Stormy Daniels Lawsuit Will Stay On Hold Until July, Judge Rules

A federal judge this week shot down Stormy Daniels’ request to restart her lawsuit against Donald Trump and his personal lawyer and “fixer” Michael Cohen, meaning the case cannot move forward until at least July 27.

Daniels’ lawyer, Michael Avenatti, says that he will appeal the ruling, according to a Reuters report

Cohen, who is now facing a criminal investigation in New York and according to some media reports may soon face an indictment and arrest, in April sought and was granted a 90-day delay of Daniels’ lawsuit, telling Judge S. James Otero that if the case proceeded, he would invoke his Fifth Amendment rights against answering questions from Daniels and Avenatti.

But in May, Avenatti asked Otero to at least partially lift the stay, saying that new evidence in the case—particularly public statements by Trump and his newest lawyer, former New York Mayor Rudy Giuliani—meant that there was no reason to stop him from deposing Trump. Avenatti said that he would not yet seek to depose Cohen.

In his five-page order, which may be read in PDF form at this link, Otero dismissed the motion by Daniels and Avenatti to restart the case, saying that nothing Trump or Giuliani has said in public changes his reasons for granting the delay in the first place: namely, Cohen’s claim of a Fifth Amendment privilege.

In the request, Avenatti said that Trump’s statements calling Daniels’ claim that she had sex with him in 2006 “false and extortionist,” as well as Trump’s admission in a financial disclosure form that he know about Cohen’s $130,000 hush-money payoff to Daniels, don’t provide any new information.

“Qualified statements made by Mr. Trump during a news broadcast do not outweigh the more substantial evidence from Mr. Cohen and government officials directly involved in the investigation,” Otero wrote, referring to prosecutors’ and Cohen’s acknowledgment that his criminal case in New York at least partly involves the $130,000 payoff to Daniels.

When federal agents raided Cohen’s office and residences on April 9, they seized thousands of documents, including some with details of the payment to Daniels. 

Otero also scolded Avenatti in his ruling.

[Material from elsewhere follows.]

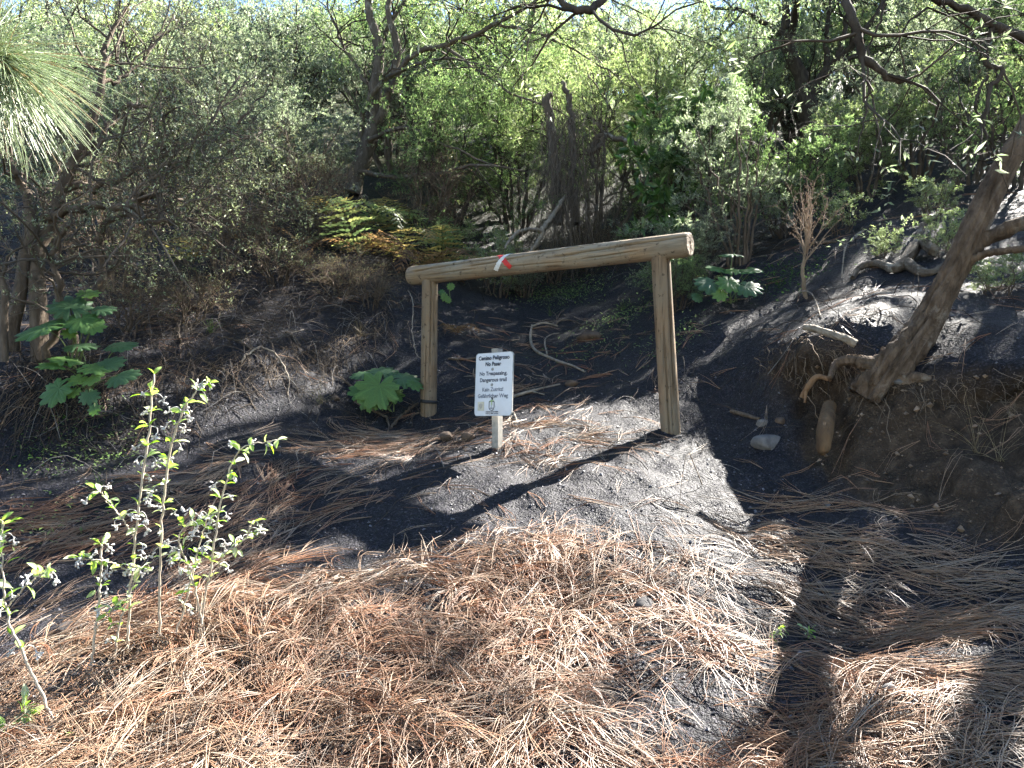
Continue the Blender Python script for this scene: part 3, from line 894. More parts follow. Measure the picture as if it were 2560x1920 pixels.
def make_needles():
    rg = rng_(77)
    N = 58000
    # candidates in a fan in front of the camera, denser near it
    yy = 1.15 + (6.6 - 1.15) * rg.random(N) ** 1.5
    xx = (rg.random(N) * 2 - 1) * (.78 * yy + .15)
    keep = rg.random(N) < needle_density(xx, yy)
    xx, yy = xx[keep], yy[keep]
    heavy = inpoly(xx, yy, D_HEAVY); right = inpoly(xx, yy, D_RIGHT); left = inpoly(xx, yy, D_LEFT)
    # sheaths of three needles
    rep = 3
    n0 = len(xx)
    clump = vnoise(xx * 1.7, yy * 1.7, 51) * 2.6 + vnoise(xx * 5.5, yy * 5.5, 52) * 2.4
    th = np.where(heavy, clump * 1.3 - 2.9 + rg.normal(0, .95, n0), rg.random(n0) * 6.28)
    th = np.where(right & ~heavy, -.75 + rg.normal(0, .42, n0), th)
    th = np.where(left & ~heavy, .52 + .5 * (clump - 2.5) + rg.normal(0, .38, n0), th)
    th = th + np.where(rg.random(n0) < .5, math.pi, 0)
    ln = rg.uniform(.13, .27, n0)
    kap = rg.normal(0, 2.2, n0)
    h0 = np.where(heavy, rg.random(n0) ** 1.3 * .05 * sstep(.3, .6, vnoise(xx * 2.6, yy * 2.6, 41)), rg.random(n0) * .008)
    lift = np.where(heavy, np.abs(rg.normal(0, .018, n0)), np.abs(rg.normal(0, .006, n0)))
    hue = np.clip(rg.normal(.40, .27, n0) + .45 * (vnoise(xx * 2, yy * 2, 61) - .5), 0, 1)
    hue = np.where(right & ~heavy, hue * .7 + .22, hue)
    def ex(a): return np.repeat(a, rep)
    xx, yy, th, ln, kap, h0, lift, hue = map(ex, (xx, yy, th, ln, kap, h0, lift, hue))
    n = len(xx)
    th = th + rg.normal(0, .09, n); ln = ln * rg.uniform(.85, 1.1, n); kap = kap + rg.normal(0, 1.3, n)
    Kp = 6
    s = np.linspace(0, 1, Kp)[None]
    dk = kap[:, None] * (.4 + 1.2 * s)
    ang = th[:, None] + dk * ln[:, None] * s
    dx = np.cos(ang) * ln[:, None] / (Kp - 1); dy = np.sin(ang) * ln[:, None] / (Kp - 1)
    X = xx[:, None] + np.cumsum(dx, 1) - dx; Y = yy[:, None] + np.cumsum(dy, 1) - dy
    Z = G(X, Y); Z0 = Z
    # needles bridge the hollows: pull towards the straight line between their ends
    Zs = Z[:, :1] * (1 - s) + Z[:, -1:] * s
    Z = np.maximum(Z, .35 * Z + .65 * Zs)
    Z = Z + h0[:, None] + .0015 + lift[:, None] * np.sin(s * math.pi * rg.uniform(.6, 1.3, (n, 1))) + rg.normal(0, .006, (n, 1)) * s
    P = np.stack([X, Y, np.maximum(Z, Z0 + .001)], -1)
    rad = rg.uniform(.0007, .00112, (n, 1)) * (1 - .45 * s ** 3) * np.clip(.72 + .16 * Y, 1.0, 1.7)
    c_or = np.array([.34, .15, .075]); c_tan = np.array([.40, .265, .17]); c_gr = np.array([.38, .325, .265]); c_dk = np.array([.15, .08, .045])
    h = hue[:, None]
    c = np.where(h < .5, c_or + (c_tan - c_or) * h * 2, c_tan + (c_gr - c_tan) * (h - .5) * 2)
    c = np.where(rg.random((n, 1)) < .12, c_dk, c) * rg.uniform(.42, .76, (n, 1))
    near = P[:, 0, 1] < 3.0
    mb = MB()
    tubes(mb, P[near], rad[near], 3, c[near])
    far = ~near
    tubes(mb, P[far][:, [0, 2, 3, 5]], rad[far][:, [0, 2, 3, 5]], 3, c[far])
    o = mb.build('pine_needle_litter', M_NEEDLE, smooth=True)
    tag(o, 'long orange and tan dry pine needles lying over the black ash', 'pine needles', kind='stuff')
    return n
NN = make_needles()
print('needles', NN)

# ---------------------------------------------------------------- loose cinder grains
def octa(mb, C, R, c, rg, squash=.75):
    base = np.array([(1, 0, 0), (-1, 0, 0), (0, 1, 0), (0, -1, 0), (0, 0, 1), (0, 0, -1)], float)
    tri = np.array([(0, 2, 4), (2, 1, 4), (1, 3, 4), (3, 0, 4), (2, 0, 5), (1, 2, 5), (3, 1, 5), (0, 3, 5)])
    n = len(C)
    V = base[None] * (1 + rg.uniform(-.3, .3, (n, 6, 1))) * R[:, None, None]
    a = rg.random(n) * 6.28; ca, sa = np.cos(a)[:, None], np.sin(a)[:, None]
    V = np.stack([V[..., 0] * ca - V[..., 1] * sa, V[..., 0] * sa + V[..., 1] * ca, V[..., 2] * squash + V[..., 0] * .3], -1) + C[:, None, :]
    T = tri[None] + (np.arange(n) * 6)[:, None, None]
    mb.add(V.reshape(-1, 3), None, T.reshape(-1, 3), np.repeat(c, 6, 0))

def make_grains():
    rg = rng_(5)
    N = 22000
    y = 1.3 + 5.0 * rg.random(N) ** 1.4; x = (rg.random(N) * 2 - 1) * (.74 * y + .1)
    cl = vnoise(x * 3, y * 3, 21)
    k = rg.random(N) < .25 + .75 * cl
    x, y = x[k], y[k]; N = len(x)
    r = .0018 + .0035 * rg.random(N) ** 4 * 2.2
    s = soil_mask(x, y) > .3
    r = np.where(s, r * 1.4 + .009 * rg.random(N) ** 7, r)
    z = G(x, y) + r * .3
    _p = undercut(np.stack([x, y, z], -1)); x, y, z = _p.T
    c = np.where(s[:, None], np.array([.15, .105, .07]), np.array([.075, .072, .08])) * rg.uniform(.5, 1.8, (N, 1))
    mb = MB(); octa(mb, np.stack([x, y, z], -1), r, c, rg)
    tag(mb.build('cinder_gravel', M_GRAIN), 'loose black and brown cinder grains strewn over the ash slope', 'gravel', kind='stuff')
make_grains()

# ---------------------------------------------------------------- thin dead twigs and fine roots
def crooked(rg, N, x, y, L, K, wig, lift, hang=0.0):
    th = rg.random(N) * 6.28
    ang = th[:, None] + np.cumsum(rg.normal(0, wig, (N, K)), 1)
    dx = np.cos(ang) * L[:, None] / (K - 1); dy = np.sin(ang) * L[:, None] / (K - 1)
    X = x[:, None] + np.cumsum(dx, 1); Y = y[:, None] + np.cumsum(dy, 1)
    s = np.linspace(0, 1, K)[None]
    Z = G(X, Y) + .004 + np.abs(lift)[:, None] * np.sin(s * math.pi) + rg.normal(0, .3, (N, 1)) * np.abs(lift)[:, None] * s
    return np.stack([X, Y, np.maximum(Z, G(X, Y))], -1)

BANK_L = hp((0, 900), (330, 830), (600, 760), (900, 660), (1010, 640), (1050, 760), (960, 900), (760, 1010), (420, 1080), (0, 1200))
UNDER = np.array([(-5, 4.2), (-1.2, 5.5), (-.8, 7), (1.2, 7.5), (2.0, 6), (3, 7), (4, 9), (-6, 9)])
def make_twigs():
    rg = rng_(8)
    N = 36000
    y = rg.uniform(3.2, 9.5, N); x = rg.uniform(-1, 1, N) * (.75 * y)
    a = inpoly(x, y, BANK_L); b = inpoly(x, y, UNDER)
    k = (a & (rg.random(N) < .45)) | (b & (rg.random(N) < .22)) | (rg.random(N) < .02)
    x, y = x[k], y[k]; n = len(x)
    L = rg.uniform(.08, .42, n)
    P = crooked(rg, n, x, y, L, 6, .38, rg.normal(0, .07, n))
    r = rg.uniform(.0012, .0028, (n, 1)) * np.linspace(1, .5, 6)[None]
    c = np.array([.085, .066, .05]) * rg.uniform(.25, .9, (n, 1)) + np.where(rg.random((n, 1)) < .12, .11, .0)
    mb = MB(); tubes(mb, P, r, 3, c)
    tag(mb.build('dead_twig_litter', M_TWIG, smooth=True), 'tangle of thin grey dead twigs and roots over the left bank and under the scrub', 'twigs', kind='stuff')
make_twigs()

def hanging_roots():
    """fine roots hanging from the two cut banks"""
    rg = rng_(9)
    mb = MB()
    for (line, n, Lm) in ((hp((0, 985), (200, 960), (420, 905), (640, 905), (860, 850), (980, 790)), 420, .30),
                          (hp((1900, 880), (2000, 880), (2120, 950), (2245, 960), (2400, 980), (2560, 1010)), 190, .20)):
        t = rg.random(n) * (len(line) - 1); i = np.minimum(t.astype(int), len(line) - 2); f = (t - i)[:, None]
        xy = line[i] * (1 - f) + line[i + 1] * f + rg.normal(0, .05, (n, 2))
        K = 7
        L = rg.uniform(.3, 1.1, n) * Lm
        dirx = rg.normal(0, .5, n); diry = -np.abs(rg.normal(.8, .3, n))
        s = np.linspace(0, 1, K)[None]
        X = xy[:, :1] + dirx[:, None] * L[:, None] * s * .5 + np.cumsum(rg.normal(0, .010, (n, K)), 1)
        Y = xy[:, 1:] + diry[:, None] * L[:, None] * s * .9 + np.cumsum(rg.normal(0, .008, (n, K)), 1)
        z0 = G(xy[:, 0], xy[:, 1])[:, None]
        Z = np.maximum(z0 + .02 * np.sin(s * 3) - L[:, None] * s ** 1.5 * .9, G(X, Y) + .006)
        c = np.array([.15, .11, .075]) * rg.uniform(.4, 1.5, (n, 1))
        tubes(mb, np.stack([X, Y, Z], -1), rg.uniform(.0009, .0022, (n, 1)) * (1 - .5 * s), 3, c)
    tag(mb.build('hanging_rootlets', M_TWIG, smooth=True), 'fine brown rootlets hanging from the cut edges of both banks', 'roots', kind='stuff')
hanging_roots()

# ---------------------------------------------------------------- stones
def stone(name, label, px, py, size, mat, seed, squash=.7, sink=.25, group=None):
    rg = rng_(seed)
    c = hit(px, py)
    r = size / F * c[1] / 2
    n1, n2 = 14, 22
    th = np.linspace(0, math.pi, n1); ph = np.arange(n2) / n2 * TWOPI
    T, P = np.meshgrid(th, ph, indexing='ij')
    d = np.stack([np.sin(T) * np.cos(P), np.sin(T) * np.sin(P), np.cos(T)], -1)
    R = np.ones(T.shape)
    for _ in range(9):      # flats knocked off a ball
        n = norm(rg.normal(size=(1, 3)))[0]; h = rg.uniform(.62, .95)
        k = d @ n
        R = np.where(k > 1e-3, np.minimum(R, h / np.maximum(k, 1e-3)), R)
    R = R * (1 + .10 * fbm(d[..., 0] * 3 + seed, d[..., 1] * 3 + d[..., 2] * 2, seed, 3) + .05 * fbm(d[..., 0] * 11, d[..., 1] * 11 + d[..., 2] * 7, seed + 1, 2))
    v = d * R[..., None] * r * np.array([1.15, .9, squash])
    a = rg.random() * 6.28
    v = np.stack([v[..., 0] * math.cos(a) - v[..., 1] * math.sin(a), v[..., 0] * math.sin(a) + v[..., 1] * math.cos(a), v[..., 2]], -1)
    o = undercut(c[None])[0] + np.array([0, r * .3, r * squash * (1 - 2 * sink)])
    idx = np.arange(n1 * n2).reshape(n1, n2)
    q = np.stack([idx[:-1], idx[1:], np.roll(idx[1:], -1, 1), np.roll(idx[:-1], -1, 1)], -1).reshape(-1, 4)
    mb = MB(); mb.add(v.reshape(-1, 3) + o, q)
    return tag(mb.build(name, mat, smooth=True, origin=o), label, 'stone', group)
stone('stone', 'flat pale grey stone in the gully below the cut bank', 1924, 1120, 78, M_STONE, 1, .6)
stone('stone', 'small rounded stone just above the flat pale grey stone', 1908, 1064, 34, M_STONE, 2)
stone('stone', 'small stone touching the foot of the brown bank above the grey stone', 1950, 1058, 30, M_STONEBROWN, 3)
stone('stone', 'lumpy dark brown stone left of the sign stake', 1172, 1100, 36, M_STONEBROWN, 4, .8)
stone('stone', 'broken brown stone between the left post and the sign stake', 1115, 1104, 44, M_STONEBROWN, 5, .75)
stone('stone', 'brown earthy lump lying on the path beyond the rail', 1475, 850, 60, M_STONEBROWN, 6, .6)
stone('stone', 'reddish brown stone on the dark slope left of the broad leaves', 838, 1003, 26, M_STONEBROWN, 7, .8)
stone('stone', 'rusty lump of clay behind the sign beside a bent stick', 1430, 966, 32, M_STONEBROWN, 8, .7)
stone('stone', 'dark scoria lump half buried in needles at the left edge', 165, 1590, 70, M_STONEDARK, 9, .7, .35)
stone('stone', 'black scoria lump at the very bottom below the flowering plant', 615, 1885, 110, M_STONEDARK, 10, .6, .35)
stone('stone', 'black scoria lump in a hollow of the needles right of centre', 1615, 1530, 95, M_STONEDARK, 11, .6, .35)
stone('stone', 'dark stone showing through the needles below the sunny mound', 1445, 1575, 60, M_STONEDARK, 12, .6, .35)
stone('stone', 'tan stone between pale needles near the lower right corner', 2235, 1735, 56, M_STONE, 13, .7, .35)
stone('stone', 'dark rounded stone in the bottom right needles', 2360, 1850, 80, M_STONEDARK, 14, .6, .4)
stone('stone', 'grey stone lodged in the upper face of the brown bank', 2250, 955, 32, M_STONE, 15, .7, .4)
stone('stone', 'reddish stone set in the brown bank right of the tree foot', 2455, 930, 30, M_STONEBROWN, 16, .7, .4)
stone('stone', 'pale stone set in the brown bank under the leaning trunk', 2135, 968, 26, M_STONE, 17, .7, .4)
stone('stone', 'small tan stone on the shaded slope below the grey stone', 2070, 1265, 24, M_STONE, 18, .7, .4)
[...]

“The Court again counsels against the unjustified use of ‘extraordinary’ procedural mechanisms to advance the case,” Otero wrote. “The Court will not permit the parties to displace other litigants or v*****e the Court’s rules. While the Court is cognizant of the amount of media attention in this case, this alone is insufficient to create the exigency required for extraordinary relief. “

Avenatti called the ruling “not unexpected,” and said that he planned to file an appeal with the Ninth Circuit Court in San Francisco.